Royston, writes the Daily Mail, “has become the first [town] in Britain to have every car passing through it tracked by police cameras,” with “a set of police cameras installed on every road leading in and out of it, recording the number plate of every vehicle that passes them.”
The devices are known as Automated Number Plate Recognition (ANPR) cameras. They are tied into a London database and will alert police if a vehicle “is untaxed, uninsured, suspected of involvement in a crime, or appears on a local or national police ‘hotlist,’” the Guardian reports. Police can use this information, which will remain on their records for up to five years, to track the movements of cars throughout the country.

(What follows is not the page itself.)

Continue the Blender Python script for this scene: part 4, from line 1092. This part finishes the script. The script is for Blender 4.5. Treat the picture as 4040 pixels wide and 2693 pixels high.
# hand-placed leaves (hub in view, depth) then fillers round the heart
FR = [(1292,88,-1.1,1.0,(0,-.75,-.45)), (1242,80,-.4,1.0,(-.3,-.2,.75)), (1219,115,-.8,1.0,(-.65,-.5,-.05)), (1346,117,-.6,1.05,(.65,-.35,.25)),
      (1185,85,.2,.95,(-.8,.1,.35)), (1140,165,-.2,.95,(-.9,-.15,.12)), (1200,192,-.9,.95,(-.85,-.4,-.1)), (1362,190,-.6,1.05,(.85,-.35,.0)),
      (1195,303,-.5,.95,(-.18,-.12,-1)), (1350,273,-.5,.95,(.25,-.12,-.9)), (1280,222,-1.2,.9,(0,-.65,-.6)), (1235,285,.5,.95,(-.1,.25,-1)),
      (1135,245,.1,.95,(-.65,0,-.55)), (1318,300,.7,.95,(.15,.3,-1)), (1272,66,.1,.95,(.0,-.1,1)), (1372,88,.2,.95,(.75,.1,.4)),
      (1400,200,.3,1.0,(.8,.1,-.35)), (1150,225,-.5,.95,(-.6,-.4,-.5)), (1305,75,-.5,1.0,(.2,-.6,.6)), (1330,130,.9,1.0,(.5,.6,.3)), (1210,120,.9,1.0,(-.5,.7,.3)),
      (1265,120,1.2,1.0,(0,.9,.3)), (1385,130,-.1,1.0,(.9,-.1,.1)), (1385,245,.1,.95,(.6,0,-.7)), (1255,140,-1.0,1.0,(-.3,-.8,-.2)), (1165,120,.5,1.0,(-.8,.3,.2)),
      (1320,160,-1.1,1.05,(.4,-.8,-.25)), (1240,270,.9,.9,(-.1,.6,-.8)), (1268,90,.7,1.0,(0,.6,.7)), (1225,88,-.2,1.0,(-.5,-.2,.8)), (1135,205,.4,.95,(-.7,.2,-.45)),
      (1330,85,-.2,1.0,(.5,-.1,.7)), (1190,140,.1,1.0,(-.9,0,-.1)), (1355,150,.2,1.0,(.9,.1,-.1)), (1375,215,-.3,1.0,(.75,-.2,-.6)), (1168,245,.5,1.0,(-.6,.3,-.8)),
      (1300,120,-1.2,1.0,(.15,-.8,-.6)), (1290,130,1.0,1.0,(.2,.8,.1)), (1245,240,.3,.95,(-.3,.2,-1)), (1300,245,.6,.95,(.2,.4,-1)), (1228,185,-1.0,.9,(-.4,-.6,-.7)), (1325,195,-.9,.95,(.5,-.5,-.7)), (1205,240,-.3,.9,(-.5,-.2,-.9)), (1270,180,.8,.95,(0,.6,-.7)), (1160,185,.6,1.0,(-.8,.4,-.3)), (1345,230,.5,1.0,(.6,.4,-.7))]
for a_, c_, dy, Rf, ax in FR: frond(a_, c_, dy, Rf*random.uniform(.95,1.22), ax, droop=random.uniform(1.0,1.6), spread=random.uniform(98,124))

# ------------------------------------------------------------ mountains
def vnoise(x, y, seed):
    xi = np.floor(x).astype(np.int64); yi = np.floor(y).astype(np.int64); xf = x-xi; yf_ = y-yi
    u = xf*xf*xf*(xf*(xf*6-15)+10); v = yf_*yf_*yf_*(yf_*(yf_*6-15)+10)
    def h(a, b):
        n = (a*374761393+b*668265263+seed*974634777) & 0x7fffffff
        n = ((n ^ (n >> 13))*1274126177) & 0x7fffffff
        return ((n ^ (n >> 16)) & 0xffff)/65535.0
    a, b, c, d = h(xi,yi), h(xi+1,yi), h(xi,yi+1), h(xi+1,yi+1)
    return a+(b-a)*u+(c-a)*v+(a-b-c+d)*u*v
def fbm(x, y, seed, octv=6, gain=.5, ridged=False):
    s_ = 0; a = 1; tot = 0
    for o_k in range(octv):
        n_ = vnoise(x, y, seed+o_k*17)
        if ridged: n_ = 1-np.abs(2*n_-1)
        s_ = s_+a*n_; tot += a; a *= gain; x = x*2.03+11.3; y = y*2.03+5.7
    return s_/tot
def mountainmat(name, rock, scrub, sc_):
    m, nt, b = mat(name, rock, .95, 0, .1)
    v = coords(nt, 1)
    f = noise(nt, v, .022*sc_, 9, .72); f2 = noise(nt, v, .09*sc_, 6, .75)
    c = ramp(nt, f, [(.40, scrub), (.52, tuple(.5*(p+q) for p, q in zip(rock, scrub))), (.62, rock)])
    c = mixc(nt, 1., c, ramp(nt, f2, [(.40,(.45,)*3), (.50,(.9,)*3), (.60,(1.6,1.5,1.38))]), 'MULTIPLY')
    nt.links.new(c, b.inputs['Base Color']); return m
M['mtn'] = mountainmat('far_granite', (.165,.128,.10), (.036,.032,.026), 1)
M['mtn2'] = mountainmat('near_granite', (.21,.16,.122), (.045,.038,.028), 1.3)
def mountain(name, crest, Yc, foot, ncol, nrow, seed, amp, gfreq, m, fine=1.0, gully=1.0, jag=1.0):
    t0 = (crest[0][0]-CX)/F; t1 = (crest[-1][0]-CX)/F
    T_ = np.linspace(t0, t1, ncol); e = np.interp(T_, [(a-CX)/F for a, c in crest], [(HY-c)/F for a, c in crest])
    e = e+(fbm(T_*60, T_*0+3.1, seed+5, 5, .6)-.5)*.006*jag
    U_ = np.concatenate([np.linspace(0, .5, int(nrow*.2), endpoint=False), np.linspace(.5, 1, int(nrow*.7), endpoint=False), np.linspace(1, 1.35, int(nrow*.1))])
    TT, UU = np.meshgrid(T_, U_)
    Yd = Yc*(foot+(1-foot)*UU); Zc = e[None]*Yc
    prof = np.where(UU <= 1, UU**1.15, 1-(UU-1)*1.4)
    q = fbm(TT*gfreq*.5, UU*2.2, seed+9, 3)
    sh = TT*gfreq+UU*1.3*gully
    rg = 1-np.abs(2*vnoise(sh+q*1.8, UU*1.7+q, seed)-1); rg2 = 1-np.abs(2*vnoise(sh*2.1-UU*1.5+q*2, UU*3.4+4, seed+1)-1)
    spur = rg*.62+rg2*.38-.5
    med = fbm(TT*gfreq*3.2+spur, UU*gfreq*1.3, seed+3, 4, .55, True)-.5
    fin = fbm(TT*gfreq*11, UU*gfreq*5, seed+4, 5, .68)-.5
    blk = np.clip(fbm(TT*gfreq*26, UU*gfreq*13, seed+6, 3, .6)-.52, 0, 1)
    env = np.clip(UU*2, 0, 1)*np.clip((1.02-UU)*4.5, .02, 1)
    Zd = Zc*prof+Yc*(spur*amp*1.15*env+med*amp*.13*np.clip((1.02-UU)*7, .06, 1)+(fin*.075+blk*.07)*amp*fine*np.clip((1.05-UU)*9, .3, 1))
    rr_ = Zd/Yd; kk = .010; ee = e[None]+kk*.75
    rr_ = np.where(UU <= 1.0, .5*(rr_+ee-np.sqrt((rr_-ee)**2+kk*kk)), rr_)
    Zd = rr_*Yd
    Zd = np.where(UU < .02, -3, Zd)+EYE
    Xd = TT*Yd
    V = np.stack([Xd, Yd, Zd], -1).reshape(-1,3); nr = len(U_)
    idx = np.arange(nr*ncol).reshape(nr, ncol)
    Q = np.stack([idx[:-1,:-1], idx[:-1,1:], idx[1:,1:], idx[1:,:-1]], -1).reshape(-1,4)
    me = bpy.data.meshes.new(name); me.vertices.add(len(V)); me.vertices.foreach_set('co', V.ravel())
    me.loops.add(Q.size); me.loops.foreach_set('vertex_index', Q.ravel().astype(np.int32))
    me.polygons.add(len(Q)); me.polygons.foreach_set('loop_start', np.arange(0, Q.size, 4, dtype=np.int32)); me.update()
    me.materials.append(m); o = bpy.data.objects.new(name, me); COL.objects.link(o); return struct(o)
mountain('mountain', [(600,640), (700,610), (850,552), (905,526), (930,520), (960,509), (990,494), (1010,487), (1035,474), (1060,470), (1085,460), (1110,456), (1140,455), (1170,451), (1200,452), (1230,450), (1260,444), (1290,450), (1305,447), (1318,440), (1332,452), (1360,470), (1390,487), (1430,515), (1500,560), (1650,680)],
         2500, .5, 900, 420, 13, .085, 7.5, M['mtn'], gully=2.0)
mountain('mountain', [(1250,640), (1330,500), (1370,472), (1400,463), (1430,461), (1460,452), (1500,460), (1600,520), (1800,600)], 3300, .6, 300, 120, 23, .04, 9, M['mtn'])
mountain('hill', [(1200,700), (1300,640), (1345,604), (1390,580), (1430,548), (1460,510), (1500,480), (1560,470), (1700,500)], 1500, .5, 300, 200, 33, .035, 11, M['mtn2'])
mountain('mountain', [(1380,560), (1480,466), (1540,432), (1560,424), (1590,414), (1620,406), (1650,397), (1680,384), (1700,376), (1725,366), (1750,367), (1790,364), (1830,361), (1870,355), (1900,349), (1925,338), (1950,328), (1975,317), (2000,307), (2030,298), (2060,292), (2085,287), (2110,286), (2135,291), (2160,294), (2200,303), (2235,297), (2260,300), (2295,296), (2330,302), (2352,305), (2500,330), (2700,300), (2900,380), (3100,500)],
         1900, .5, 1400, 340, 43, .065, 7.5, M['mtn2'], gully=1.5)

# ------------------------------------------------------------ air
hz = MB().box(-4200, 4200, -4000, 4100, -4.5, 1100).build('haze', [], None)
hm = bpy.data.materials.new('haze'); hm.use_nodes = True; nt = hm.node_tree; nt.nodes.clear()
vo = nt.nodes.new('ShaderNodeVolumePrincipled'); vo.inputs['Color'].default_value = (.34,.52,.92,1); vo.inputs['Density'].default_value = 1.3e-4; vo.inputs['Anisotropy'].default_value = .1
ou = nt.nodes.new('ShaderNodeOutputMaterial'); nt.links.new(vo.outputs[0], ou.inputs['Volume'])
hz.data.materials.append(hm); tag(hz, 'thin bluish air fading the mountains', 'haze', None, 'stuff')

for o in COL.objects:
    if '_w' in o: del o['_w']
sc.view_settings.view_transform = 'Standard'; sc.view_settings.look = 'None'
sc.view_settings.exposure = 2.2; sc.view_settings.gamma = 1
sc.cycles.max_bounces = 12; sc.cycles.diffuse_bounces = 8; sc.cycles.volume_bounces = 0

Best of all, from the bobbies’ perspective, “ANPR has never been the subject of parliamentary legislation, oversight or debate,” says the Guardian. As a result, “each [police] force can effectively choose its own policy” for adding license plates to the hotlist. As Guy Herbert of the civil liberties group NO2ID put it, “There’s no way to regulate how they use ANPR, they are the authority on it and they have their own rules.”
One might expect (though still deplore) such surveillance in London or another high-crime area. Royston, however, is a town of 15,000 people with a crime rate so low that the Royston Neighborhood Panel recently “decided that the local top priority of speeding should be replaced by shoplifting,” according to the Mail.
However, according to Inspector Andy Piper, ANPR manager for the region including Royston, “The local district council and local business group funded the cameras to help protect their businesses and local residents from crime.”
Civil libertarians vocally oppose the use of ANPR, especially in such a widespread, secretive fashion. Herbert, for instance, called the Royston approach “sinister and quite creepy,” adding, “There’s no way to protect people’s privacy.”
Charles Farrier of the group No CCTV “accused the police of creating a UK-wide tracking grid ‘to keep tabs on everyone’ after ANPR released details of its hopes to combine with Scottish police and other national security bureaus,” according to the Royston Weekly News.
David Hamilton of the appropriately named Big Brother Watch told the Telegraph, “Logging the movements of tens of thousands of innocent people living in the area is grossly disproportionate to the crime fighting abilities of the system and an abhorrent invasion of people’s privacy.”
Even former Royston Mayor Rod Kennedy had harsh words for the surveillance cameras: “I just feel that we are on this slippery slope where everything we do will be monitored. I don’t see why the honest citizen in a rural area such as this should have their movements tracked.”
The police, to no one’s great surprise, take the opposite tack, maintaining that ANPR has helped solve crimes and that, as the Guardian put it, “innocent motorists have nothing to fear.” Contrary to James Welch of the group Liberty, who argued that “while there may be crime detection gains, potential for abuse is great,” Piper “insists that the system will not be abused,” the Mail says.
“We only deal with people that we’re interested in stopping — that’s the criminal element that comes into our county intent on committing crime, and unsafe drivers, disqualified drivers, or people driving uninsured vehicles, who we want to take off the road,” Piper told the Guardian.
“When we look at the bigger picture in terms of Hertfordshire, as well as nationally,” he added in comments to the Telegraph, “the position of the cameras makes a lot of sense strategically to target those criminals travelling into the county on the main roads in that area — not to mention counter-terrorism.”
Ah, yes. Terrorism, the all-purpose justification for every restriction of civil liberties over the past decade — and probably longer in Britain. John Dean, national ANPR coordinator for the Association of Chief Police Officers, also cited fighting terrorism as one of the many benefits of the “brilliant tool” known as ANPR. In fact, going Piper one better, he stated, “Disclosing the locations of cameras could be a serious threat to national security.” In other words, all those folks concerned about losing their liberties to their own government had better just suck it up if they don’t want to be blown up by people who supposedly want to deprive them of those selfsame liberties.
What do the people of Royston think about all this? While the Mail reports that “residents believe the unmarked cameras are an invasion of their privacy,” the Telegraph notes that “police claim … that nine in 10 residents surveyed in Royston said they supported the use of ANPR.” If the cops’ claim is true (one wonders how the survey questions were phrased), it neatly illustrates the dangers of democracy: Ninety percent of the population could easily vote away the privacy rights of the other 10 percent.
For those who cherish liberty, the rights of Englishmen — and humans in general — should not be subject to the whims of the mob. Roystonians, whether they agree with the use of hidden cameras or not, ought to see to it that Big Brother is sent to his room and never allowed to come out again.